## WHAT IS NEEDED
Below is a listing; restate from it, character for character, the lines beginning at the line holding "Model this scene" and ending at the line holding "COL = SC.collection", both included.

## Start DATASET EXTRACT

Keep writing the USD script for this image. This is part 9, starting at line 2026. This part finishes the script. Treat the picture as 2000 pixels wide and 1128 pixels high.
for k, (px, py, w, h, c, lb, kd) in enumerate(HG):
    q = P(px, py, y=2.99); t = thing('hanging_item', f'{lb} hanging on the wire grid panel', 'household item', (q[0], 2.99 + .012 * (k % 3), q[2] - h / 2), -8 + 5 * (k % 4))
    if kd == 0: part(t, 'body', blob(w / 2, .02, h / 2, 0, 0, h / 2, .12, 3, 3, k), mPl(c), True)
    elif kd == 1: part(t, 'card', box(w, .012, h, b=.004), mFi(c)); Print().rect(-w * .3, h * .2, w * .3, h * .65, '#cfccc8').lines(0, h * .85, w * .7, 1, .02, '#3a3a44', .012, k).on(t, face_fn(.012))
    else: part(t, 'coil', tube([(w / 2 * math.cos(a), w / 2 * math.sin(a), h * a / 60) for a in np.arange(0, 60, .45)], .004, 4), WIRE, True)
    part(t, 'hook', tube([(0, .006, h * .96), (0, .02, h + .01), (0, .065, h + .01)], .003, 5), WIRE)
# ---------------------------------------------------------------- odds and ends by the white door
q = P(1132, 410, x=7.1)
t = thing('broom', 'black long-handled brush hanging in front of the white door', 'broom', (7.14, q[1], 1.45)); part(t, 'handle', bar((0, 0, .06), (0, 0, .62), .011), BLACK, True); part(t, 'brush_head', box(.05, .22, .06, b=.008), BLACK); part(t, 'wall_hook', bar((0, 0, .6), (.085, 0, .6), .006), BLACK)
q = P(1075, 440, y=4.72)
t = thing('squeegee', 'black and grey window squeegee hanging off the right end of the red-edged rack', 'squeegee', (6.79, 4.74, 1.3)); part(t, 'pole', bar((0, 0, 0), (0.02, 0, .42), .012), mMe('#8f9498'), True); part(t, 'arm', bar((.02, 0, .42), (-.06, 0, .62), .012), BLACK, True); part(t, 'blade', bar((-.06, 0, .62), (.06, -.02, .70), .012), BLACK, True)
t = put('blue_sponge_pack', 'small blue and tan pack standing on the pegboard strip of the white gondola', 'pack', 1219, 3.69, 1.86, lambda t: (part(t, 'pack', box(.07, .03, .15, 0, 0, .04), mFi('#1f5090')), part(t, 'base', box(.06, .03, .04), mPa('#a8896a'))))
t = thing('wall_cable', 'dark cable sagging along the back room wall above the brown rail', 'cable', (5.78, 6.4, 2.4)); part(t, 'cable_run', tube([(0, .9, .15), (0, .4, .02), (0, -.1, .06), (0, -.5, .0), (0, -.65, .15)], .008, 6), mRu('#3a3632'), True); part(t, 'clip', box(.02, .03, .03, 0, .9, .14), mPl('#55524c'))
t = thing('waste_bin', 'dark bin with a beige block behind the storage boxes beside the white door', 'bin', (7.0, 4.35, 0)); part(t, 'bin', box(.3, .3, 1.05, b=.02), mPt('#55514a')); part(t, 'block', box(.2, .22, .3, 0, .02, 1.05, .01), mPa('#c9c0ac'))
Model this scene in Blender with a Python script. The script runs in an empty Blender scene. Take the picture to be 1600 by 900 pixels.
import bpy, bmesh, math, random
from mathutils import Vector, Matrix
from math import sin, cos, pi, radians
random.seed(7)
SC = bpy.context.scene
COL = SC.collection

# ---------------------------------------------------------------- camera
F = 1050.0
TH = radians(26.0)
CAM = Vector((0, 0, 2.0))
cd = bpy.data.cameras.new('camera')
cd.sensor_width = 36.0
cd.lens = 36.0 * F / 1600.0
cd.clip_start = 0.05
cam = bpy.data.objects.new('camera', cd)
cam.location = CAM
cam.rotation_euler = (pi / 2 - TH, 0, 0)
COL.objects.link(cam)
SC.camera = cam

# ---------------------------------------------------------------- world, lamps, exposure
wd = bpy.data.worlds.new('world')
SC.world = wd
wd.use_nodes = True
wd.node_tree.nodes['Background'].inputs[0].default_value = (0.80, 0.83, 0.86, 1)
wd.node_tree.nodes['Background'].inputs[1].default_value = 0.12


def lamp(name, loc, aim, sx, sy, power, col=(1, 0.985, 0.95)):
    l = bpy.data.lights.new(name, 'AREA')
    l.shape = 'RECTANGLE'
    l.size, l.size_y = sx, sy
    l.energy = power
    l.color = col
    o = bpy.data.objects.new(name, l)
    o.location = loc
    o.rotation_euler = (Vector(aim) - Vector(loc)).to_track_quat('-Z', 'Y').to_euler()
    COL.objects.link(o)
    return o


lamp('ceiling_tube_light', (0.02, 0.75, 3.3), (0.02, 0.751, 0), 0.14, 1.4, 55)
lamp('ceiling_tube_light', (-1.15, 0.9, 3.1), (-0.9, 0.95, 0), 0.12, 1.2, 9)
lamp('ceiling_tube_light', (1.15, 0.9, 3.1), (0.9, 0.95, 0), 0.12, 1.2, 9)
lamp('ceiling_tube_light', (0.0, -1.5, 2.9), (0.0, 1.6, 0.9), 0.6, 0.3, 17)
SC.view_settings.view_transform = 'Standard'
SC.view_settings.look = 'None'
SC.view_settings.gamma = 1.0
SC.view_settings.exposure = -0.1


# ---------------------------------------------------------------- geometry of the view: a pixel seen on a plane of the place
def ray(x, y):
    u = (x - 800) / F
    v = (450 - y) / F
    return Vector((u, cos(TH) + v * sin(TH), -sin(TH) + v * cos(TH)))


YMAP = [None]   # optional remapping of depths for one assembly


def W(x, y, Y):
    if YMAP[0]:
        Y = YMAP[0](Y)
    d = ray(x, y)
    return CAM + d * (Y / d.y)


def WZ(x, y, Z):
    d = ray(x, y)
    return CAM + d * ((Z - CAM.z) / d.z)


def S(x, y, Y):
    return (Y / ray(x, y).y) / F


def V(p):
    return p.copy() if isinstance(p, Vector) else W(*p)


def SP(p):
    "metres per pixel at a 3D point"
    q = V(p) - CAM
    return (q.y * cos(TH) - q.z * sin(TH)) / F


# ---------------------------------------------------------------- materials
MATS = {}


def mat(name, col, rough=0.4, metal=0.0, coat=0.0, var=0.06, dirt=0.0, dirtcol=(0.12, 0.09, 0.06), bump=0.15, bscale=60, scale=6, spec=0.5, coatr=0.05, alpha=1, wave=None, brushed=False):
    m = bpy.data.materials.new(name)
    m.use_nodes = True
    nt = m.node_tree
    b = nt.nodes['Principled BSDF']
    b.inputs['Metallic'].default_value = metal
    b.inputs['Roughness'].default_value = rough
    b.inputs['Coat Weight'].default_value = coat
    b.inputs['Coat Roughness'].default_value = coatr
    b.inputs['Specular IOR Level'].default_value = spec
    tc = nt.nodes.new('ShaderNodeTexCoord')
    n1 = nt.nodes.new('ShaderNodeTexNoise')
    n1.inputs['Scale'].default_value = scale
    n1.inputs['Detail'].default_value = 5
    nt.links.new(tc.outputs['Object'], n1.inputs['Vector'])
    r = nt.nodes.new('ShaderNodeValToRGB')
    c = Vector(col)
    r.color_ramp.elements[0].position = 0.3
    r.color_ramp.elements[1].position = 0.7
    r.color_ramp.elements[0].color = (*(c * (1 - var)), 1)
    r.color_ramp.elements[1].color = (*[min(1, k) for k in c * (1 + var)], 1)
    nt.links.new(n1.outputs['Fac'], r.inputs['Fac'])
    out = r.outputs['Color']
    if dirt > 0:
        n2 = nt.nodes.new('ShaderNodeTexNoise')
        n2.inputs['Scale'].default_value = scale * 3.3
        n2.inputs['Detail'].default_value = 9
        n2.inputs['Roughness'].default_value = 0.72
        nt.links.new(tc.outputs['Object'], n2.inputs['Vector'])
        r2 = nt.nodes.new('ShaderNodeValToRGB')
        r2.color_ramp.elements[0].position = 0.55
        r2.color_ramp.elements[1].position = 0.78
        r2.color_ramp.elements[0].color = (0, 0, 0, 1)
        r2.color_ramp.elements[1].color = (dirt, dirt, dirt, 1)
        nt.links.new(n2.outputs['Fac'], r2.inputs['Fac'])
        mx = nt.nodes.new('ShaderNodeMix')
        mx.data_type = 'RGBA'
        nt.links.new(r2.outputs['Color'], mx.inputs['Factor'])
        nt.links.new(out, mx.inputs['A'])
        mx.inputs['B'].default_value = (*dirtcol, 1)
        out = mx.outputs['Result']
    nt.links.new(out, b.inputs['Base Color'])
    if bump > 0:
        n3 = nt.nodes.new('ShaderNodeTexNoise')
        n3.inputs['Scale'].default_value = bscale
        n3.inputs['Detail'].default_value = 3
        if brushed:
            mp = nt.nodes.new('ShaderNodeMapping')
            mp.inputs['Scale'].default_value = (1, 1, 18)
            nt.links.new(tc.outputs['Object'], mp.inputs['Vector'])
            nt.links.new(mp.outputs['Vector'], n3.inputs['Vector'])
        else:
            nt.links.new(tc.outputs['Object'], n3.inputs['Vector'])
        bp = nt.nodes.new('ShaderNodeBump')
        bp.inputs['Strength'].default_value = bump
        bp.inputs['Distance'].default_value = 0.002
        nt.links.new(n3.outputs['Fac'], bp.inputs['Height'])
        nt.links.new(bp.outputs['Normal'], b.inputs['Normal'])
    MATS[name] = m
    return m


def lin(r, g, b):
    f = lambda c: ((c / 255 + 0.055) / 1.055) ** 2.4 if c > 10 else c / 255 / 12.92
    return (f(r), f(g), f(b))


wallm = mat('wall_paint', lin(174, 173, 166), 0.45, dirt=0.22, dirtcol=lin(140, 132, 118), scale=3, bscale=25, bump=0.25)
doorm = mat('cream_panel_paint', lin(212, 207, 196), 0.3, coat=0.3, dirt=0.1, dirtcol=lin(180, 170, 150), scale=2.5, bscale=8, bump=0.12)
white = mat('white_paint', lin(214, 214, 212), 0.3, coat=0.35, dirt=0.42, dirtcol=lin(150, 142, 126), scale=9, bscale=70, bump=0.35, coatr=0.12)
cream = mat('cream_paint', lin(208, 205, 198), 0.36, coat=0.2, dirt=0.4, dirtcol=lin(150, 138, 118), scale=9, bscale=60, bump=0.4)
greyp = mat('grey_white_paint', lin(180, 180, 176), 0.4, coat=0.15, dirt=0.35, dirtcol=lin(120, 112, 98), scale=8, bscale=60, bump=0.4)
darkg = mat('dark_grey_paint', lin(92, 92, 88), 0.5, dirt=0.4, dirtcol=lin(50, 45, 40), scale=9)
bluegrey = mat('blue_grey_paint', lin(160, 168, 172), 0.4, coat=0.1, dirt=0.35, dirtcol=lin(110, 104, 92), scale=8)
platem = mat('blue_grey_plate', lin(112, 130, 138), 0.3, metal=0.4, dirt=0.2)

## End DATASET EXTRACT

## EXERCISE ANSWER
Model this scene in Blender with a Python script. The script runs in an empty Blender scene. Take the picture to be 1600 by 900 pixels.
import bpy, bmesh, math, random
from mathutils import Vector, Matrix
from math import sin, cos, pi, radians
random.seed(7)
SC = bpy.context.scene
COL = SC.collection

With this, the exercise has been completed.